RECORD EXCERPTS:
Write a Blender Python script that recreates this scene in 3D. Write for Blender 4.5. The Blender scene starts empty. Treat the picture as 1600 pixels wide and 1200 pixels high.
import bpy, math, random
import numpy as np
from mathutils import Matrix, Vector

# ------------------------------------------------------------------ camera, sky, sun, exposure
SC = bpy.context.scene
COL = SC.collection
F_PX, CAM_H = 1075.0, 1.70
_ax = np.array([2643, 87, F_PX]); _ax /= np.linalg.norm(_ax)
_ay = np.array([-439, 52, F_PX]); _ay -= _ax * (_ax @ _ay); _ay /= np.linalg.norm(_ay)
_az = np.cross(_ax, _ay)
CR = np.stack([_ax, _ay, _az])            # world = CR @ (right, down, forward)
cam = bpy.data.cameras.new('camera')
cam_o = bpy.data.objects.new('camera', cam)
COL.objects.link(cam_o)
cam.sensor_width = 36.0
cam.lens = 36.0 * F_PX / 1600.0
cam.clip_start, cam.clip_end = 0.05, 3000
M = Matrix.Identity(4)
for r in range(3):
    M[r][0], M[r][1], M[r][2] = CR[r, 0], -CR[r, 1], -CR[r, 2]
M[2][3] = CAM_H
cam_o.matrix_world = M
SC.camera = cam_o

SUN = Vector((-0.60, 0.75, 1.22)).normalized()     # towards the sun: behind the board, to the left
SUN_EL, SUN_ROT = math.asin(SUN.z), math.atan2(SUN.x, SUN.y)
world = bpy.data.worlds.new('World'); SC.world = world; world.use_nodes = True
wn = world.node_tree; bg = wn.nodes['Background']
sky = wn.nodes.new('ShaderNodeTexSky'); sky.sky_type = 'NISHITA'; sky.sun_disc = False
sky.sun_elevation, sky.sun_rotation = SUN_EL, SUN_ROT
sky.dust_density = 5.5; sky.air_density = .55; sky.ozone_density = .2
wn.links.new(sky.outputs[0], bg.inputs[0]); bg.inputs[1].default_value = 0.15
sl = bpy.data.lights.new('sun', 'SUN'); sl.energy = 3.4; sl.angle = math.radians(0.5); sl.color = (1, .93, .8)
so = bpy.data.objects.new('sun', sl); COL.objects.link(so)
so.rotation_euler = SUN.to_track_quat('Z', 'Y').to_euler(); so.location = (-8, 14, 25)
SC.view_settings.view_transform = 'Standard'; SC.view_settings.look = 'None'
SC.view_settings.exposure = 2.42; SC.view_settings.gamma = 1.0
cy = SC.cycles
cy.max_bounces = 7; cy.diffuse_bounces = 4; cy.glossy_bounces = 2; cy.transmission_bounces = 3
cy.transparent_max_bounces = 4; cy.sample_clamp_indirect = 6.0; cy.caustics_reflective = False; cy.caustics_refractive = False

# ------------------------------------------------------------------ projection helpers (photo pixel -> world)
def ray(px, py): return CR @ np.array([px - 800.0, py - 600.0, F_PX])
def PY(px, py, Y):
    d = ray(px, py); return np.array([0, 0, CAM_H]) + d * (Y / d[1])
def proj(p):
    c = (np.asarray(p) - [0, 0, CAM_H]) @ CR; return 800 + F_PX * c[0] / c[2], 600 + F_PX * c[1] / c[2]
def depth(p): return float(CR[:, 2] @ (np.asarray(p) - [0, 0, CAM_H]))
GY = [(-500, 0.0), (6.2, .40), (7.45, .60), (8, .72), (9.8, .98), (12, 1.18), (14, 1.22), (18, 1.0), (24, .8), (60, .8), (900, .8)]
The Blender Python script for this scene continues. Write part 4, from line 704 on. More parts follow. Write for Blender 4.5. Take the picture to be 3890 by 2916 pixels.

WHAT IS ASKED: All entries shown above should be printed again exactly.

FULL RESPONSE:
Write a Blender Python script that recreates this scene in 3D. Write for Blender 4.5. The Blender scene starts empty. Treat the picture as 1600 pixels wide and 1200 pixels high.
import bpy, math, random
import numpy as np
from mathutils import Matrix, Vector

# ------------------------------------------------------------------ camera, sky, sun, exposure
SC = bpy.context.scene
COL = SC.collection
F_PX, CAM_H = 1075.0, 1.70
_ax = np.array([2643, 87, F_PX]); _ax /= np.linalg.norm(_ax)
_ay = np.array([-439, 52, F_PX]); _ay -= _ax * (_ax @ _ay); _ay /= np.linalg.norm(_ay)
_az = np.cross(_ax, _ay)
CR = np.stack([_ax, _ay, _az])            # world = CR @ (right, down, forward)
cam = bpy.data.cameras.new('camera')
cam_o = bpy.data.objects.new('camera', cam)
COL.objects.link(cam_o)
cam.sensor_width = 36.0
cam.lens = 36.0 * F_PX / 1600.0
cam.clip_start, cam.clip_end = 0.05, 3000
M = Matrix.Identity(4)
for r in range(3):
    M[r][0], M[r][1], M[r][2] = CR[r, 0], -CR[r, 1], -CR[r, 2]
M[2][3] = CAM_H
cam_o.matrix_world = M
SC.camera = cam_o

SUN = Vector((-0.60, 0.75, 1.22)).normalized()     # towards the sun: behind the board, to the left
SUN_EL, SUN_ROT = math.asin(SUN.z), math.atan2(SUN.x, SUN.y)
world = bpy.data.worlds.new('World'); SC.world = world; world.use_nodes = True
wn = world.node_tree; bg = wn.nodes['Background']
sky = wn.nodes.new('ShaderNodeTexSky'); sky.sky_type = 'NISHITA'; sky.sun_disc = False
sky.sun_elevation, sky.sun_rotation = SUN_EL, SUN_ROT
sky.dust_density = 5.5; sky.air_density = .55; sky.ozone_density = .2
wn.links.new(sky.outputs[0], bg.inputs[0]); bg.inputs[1].default_value = 0.15
sl = bpy.data.lights.new('sun', 'SUN'); sl.energy = 3.4; sl.angle = math.radians(0.5); sl.color = (1, .93, .8)
so = bpy.data.objects.new('sun', sl); COL.objects.link(so)
so.rotation_euler = SUN.to_track_quat('Z', 'Y').to_euler(); so.location = (-8, 14, 25)
SC.view_settings.view_transform = 'Standard'; SC.view_settings.look = 'None'
SC.view_settings.exposure = 2.42; SC.view_settings.gamma = 1.0
cy = SC.cycles
cy.max_bounces = 7; cy.diffuse_bounces = 4; cy.glossy_bounces = 2; cy.transmission_bounces = 3
cy.transparent_max_bounces = 4; cy.sample_clamp_indirect = 6.0; cy.caustics_reflective = False; cy.caustics_refractive = False

# ------------------------------------------------------------------ projection helpers (photo pixel -> world)
def ray(px, py): return CR @ np.array([px - 800.0, py - 600.0, F_PX])
def PY(px, py, Y):
    d = ray(px, py); return np.array([0, 0, CAM_H]) + d * (Y / d[1])
def proj(p):
    c = (np.asarray(p) - [0, 0, CAM_H]) @ CR; return 800 + F_PX * c[0] / c[2], 600 + F_PX * c[1] / c[2]
def depth(p): return float(CR[:, 2] @ (np.asarray(p) - [0, 0, CAM_H]))
GY = [(-500, 0.0), (6.2, .40), (7.45, .60), (8, .72), (9.8, .98), (12, 1.18), (14, 1.22), (18, 1.0), (24, .8), (60, .8), (900, .8)]
The Blender Python script for this scene continues. Write part 4, from line 704 on. More parts follow. Write for Blender 4.5. Take the picture to be 3890 by 2916 pixels.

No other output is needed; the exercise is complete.